▶ _YOUR OBJECTIVE_
Retype, with no alterations, every line between the one containing "Write the bpy" and the one containing "return np.stack([PW /", counting both of those lines too. Pictures are to be left out.

▶ _Records with scene code_

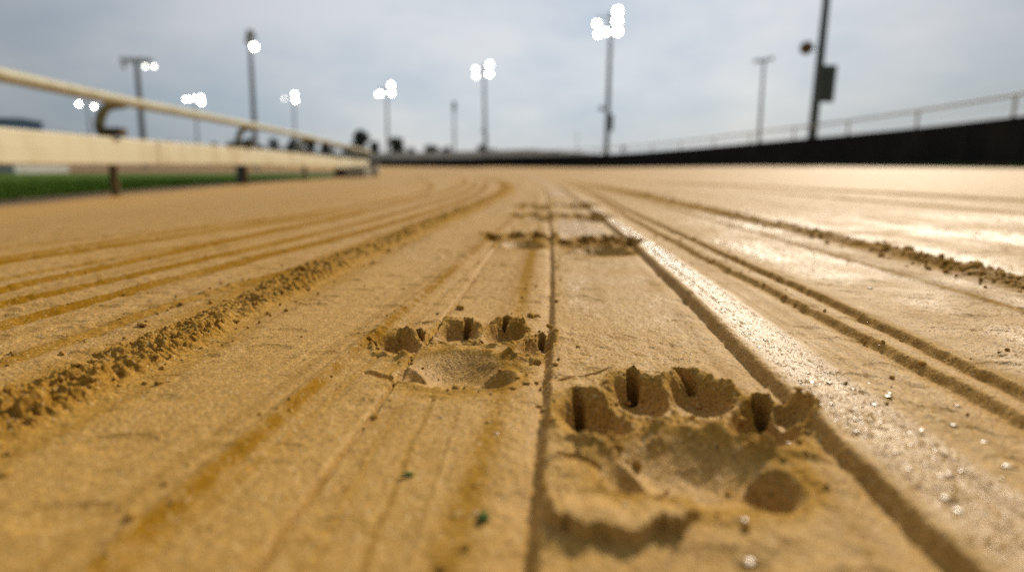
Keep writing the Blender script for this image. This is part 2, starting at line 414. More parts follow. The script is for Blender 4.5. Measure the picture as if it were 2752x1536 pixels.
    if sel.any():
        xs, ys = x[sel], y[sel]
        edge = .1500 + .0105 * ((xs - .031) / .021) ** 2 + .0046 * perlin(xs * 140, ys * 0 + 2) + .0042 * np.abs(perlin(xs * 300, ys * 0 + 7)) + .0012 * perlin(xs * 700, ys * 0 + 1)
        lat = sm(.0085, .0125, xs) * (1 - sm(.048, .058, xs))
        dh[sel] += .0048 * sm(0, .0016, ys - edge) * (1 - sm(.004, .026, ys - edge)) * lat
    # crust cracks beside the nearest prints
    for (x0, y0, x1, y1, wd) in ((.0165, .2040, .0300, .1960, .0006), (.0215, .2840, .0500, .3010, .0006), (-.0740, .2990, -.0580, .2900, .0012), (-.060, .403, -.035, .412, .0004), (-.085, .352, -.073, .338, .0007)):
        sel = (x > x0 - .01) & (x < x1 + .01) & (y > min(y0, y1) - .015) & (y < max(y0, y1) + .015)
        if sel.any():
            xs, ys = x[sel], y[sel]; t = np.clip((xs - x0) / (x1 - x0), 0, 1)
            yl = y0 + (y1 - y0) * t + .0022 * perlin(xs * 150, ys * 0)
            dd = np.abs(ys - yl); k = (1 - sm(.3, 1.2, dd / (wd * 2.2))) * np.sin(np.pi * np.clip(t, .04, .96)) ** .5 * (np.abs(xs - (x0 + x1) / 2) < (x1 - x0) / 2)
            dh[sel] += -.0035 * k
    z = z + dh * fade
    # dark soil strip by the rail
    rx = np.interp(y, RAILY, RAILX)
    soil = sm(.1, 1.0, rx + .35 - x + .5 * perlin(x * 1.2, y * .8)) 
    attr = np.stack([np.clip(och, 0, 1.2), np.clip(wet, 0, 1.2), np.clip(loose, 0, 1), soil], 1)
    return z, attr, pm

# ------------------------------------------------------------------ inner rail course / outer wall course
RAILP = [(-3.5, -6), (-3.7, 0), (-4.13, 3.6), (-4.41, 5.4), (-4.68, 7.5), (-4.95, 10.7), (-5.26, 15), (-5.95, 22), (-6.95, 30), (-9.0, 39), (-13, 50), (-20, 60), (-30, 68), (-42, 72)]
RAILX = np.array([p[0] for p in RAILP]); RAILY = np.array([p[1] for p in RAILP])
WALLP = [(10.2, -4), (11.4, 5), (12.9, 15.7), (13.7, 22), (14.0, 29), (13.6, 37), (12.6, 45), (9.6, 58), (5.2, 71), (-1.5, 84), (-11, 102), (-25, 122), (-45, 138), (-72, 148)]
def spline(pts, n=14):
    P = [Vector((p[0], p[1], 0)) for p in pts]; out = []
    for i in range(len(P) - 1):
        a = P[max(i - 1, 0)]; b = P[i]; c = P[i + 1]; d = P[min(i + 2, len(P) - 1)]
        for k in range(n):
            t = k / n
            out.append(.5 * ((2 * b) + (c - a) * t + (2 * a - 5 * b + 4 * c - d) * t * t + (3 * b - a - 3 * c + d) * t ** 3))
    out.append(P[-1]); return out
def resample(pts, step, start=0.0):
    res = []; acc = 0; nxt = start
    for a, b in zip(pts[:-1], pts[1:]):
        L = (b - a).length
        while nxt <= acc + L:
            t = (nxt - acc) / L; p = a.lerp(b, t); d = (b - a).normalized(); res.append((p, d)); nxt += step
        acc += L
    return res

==

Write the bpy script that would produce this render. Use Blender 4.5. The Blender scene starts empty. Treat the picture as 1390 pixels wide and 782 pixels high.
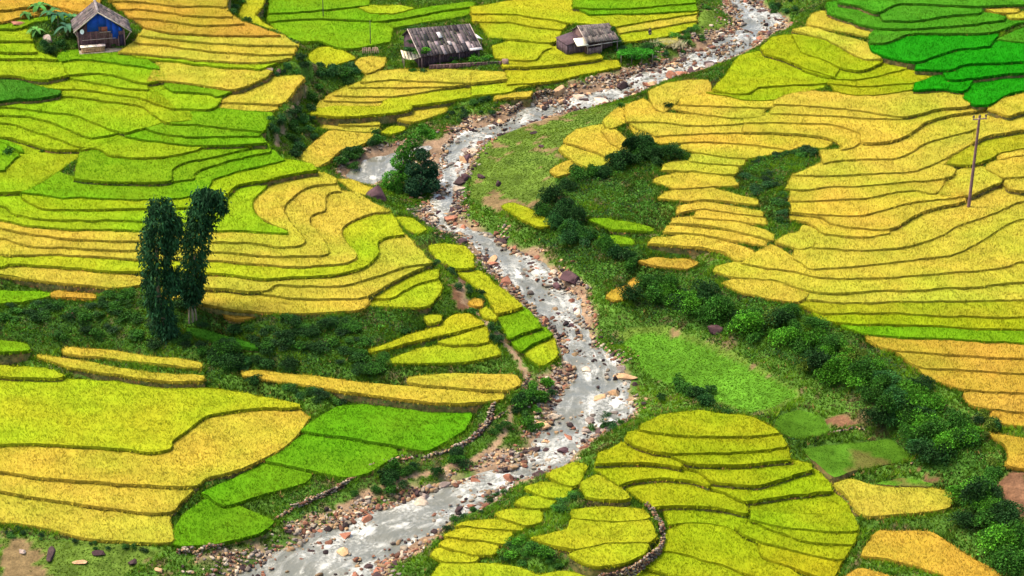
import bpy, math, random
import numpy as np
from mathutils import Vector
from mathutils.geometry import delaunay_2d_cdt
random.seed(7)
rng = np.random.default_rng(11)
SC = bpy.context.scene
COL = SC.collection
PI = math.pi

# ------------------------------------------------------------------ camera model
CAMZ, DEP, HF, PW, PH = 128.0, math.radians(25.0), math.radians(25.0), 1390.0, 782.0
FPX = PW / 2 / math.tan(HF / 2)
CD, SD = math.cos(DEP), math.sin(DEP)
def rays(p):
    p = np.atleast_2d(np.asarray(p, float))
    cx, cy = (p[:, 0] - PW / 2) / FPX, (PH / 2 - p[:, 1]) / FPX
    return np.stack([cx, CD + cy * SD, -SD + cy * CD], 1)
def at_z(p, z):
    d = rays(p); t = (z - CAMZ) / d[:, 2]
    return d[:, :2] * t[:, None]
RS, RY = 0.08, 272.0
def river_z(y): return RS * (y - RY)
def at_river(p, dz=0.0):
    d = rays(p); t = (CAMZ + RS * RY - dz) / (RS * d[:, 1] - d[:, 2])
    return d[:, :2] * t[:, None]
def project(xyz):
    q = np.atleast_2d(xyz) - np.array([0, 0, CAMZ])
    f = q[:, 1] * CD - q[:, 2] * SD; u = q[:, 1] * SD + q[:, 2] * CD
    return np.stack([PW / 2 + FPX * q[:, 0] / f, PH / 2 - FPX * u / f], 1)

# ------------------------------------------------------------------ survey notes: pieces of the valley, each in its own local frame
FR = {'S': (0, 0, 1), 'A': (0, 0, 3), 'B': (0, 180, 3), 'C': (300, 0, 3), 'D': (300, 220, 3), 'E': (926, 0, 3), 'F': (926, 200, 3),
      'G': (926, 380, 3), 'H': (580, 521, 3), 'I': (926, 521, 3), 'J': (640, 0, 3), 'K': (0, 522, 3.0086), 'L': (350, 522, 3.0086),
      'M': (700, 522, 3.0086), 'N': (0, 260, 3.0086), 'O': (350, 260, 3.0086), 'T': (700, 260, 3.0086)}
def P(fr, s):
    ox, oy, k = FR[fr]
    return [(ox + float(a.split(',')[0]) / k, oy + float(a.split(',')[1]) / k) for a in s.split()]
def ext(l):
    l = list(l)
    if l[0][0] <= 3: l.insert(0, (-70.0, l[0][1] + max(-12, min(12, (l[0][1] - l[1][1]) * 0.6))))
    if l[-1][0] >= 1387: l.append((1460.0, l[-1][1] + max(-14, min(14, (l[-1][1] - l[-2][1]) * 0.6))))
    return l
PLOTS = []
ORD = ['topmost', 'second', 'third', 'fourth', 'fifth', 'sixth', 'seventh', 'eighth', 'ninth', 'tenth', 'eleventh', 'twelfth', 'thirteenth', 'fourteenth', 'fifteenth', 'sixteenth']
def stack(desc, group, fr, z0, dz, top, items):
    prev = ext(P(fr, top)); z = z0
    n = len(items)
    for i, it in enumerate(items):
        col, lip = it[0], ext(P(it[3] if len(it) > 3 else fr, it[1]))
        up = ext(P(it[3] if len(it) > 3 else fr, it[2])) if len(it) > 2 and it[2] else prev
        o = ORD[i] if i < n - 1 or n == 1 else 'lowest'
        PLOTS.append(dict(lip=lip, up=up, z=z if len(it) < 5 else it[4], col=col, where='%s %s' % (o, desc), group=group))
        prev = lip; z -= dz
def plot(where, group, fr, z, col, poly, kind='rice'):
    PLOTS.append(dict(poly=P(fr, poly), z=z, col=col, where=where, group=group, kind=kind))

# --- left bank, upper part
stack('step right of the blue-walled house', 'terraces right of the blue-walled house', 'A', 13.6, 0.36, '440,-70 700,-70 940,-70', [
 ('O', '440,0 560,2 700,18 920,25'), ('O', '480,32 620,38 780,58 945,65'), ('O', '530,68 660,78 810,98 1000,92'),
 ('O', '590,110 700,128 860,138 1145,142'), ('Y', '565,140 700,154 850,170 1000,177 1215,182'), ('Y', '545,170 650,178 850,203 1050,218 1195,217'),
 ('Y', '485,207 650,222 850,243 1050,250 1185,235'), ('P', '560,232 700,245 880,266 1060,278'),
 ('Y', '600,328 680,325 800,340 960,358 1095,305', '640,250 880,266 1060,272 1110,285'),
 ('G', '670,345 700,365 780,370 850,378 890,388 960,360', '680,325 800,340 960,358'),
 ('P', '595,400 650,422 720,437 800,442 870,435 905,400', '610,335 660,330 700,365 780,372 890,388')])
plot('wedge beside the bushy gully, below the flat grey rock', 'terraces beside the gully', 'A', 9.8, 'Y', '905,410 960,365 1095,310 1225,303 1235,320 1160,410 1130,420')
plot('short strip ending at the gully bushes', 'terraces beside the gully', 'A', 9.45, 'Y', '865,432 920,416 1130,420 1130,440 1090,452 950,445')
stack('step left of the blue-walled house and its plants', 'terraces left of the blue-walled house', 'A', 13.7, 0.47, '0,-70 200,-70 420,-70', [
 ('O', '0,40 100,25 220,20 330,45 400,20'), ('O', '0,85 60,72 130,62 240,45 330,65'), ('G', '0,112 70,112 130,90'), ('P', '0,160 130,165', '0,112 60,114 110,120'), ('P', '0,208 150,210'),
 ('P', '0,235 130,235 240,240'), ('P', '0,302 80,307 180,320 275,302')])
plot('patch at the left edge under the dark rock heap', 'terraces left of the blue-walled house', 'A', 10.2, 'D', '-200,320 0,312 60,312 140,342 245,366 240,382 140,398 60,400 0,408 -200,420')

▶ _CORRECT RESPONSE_
Write the bpy script that would produce this render. Use Blender 4.5. The Blender scene starts empty. Treat the picture as 1390 pixels wide and 782 pixels high.
import bpy, math, random
import numpy as np
from mathutils import Vector
from mathutils.geometry import delaunay_2d_cdt
random.seed(7)
rng = np.random.default_rng(11)
SC = bpy.context.scene
COL = SC.collection
PI = math.pi

# ------------------------------------------------------------------ camera model
CAMZ, DEP, HF, PW, PH = 128.0, math.radians(25.0), math.radians(25.0), 1390.0, 782.0
FPX = PW / 2 / math.tan(HF / 2)
CD, SD = math.cos(DEP), math.sin(DEP)
def rays(p):
    p = np.atleast_2d(np.asarray(p, float))
    cx, cy = (p[:, 0] - PW / 2) / FPX, (PH / 2 - p[:, 1]) / FPX
    return np.stack([cx, CD + cy * SD, -SD + cy * CD], 1)
def at_z(p, z):
    d = rays(p); t = (z - CAMZ) / d[:, 2]
    return d[:, :2] * t[:, None]
RS, RY = 0.08, 272.0
def river_z(y): return RS * (y - RY)
def at_river(p, dz=0.0):
    d = rays(p); t = (CAMZ + RS * RY - dz) / (RS * d[:, 1] - d[:, 2])
    return d[:, :2] * t[:, None]
def project(xyz):
    q = np.atleast_2d(xyz) - np.array([0, 0, CAMZ])
    f = q[:, 1] * CD - q[:, 2] * SD; u = q[:, 1] * SD + q[:, 2] * CD
    return np.stack([PW / 2 + FPX * q[:, 0] / f, PH / 2 - FPX * u / f], 1)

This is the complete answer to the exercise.